Set the pair reference for exec. In backward pass, an execution node’s pair node is the forward pass node.

Parameters:

  • graph – The concrete graph.

  • exec – The execution node reference.

  • pair_exec – The pair execution node reference.

void ccv_nnc_graph_add_carry_over(ccv_nnc_graph_t *const graph, const ccv_nnc_tensor_t *const from, const ccv_nnc_tensor_t *const to)

Add tensor pair that can be used to “carry over”. (carry over: passing a tensor from current loop to the next loop).

Parameters:

  • graph – The concrete graph.

  • from – The tensor we have output in this loop.

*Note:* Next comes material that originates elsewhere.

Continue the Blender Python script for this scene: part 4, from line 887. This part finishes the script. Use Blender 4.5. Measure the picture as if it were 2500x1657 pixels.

  • to – The tensor we will use as input in the next loop.

void ccv_nnc_graph_exec_add_as_affected(ccv_nnc_graph_t *const graph, const ccv_nnc_graph_exec_t exec, ccv_nnc_tensor_t *const update)

Updates are the tensors that not directly involved in the computation, but its pointers need to get updated along with this exec, thus need to be “update” to other exec nodes.

Parameters:

  • graph – The concrete graph.

  • exec – The execution node reference.

  • update – The tensor need to be updated along the execution node.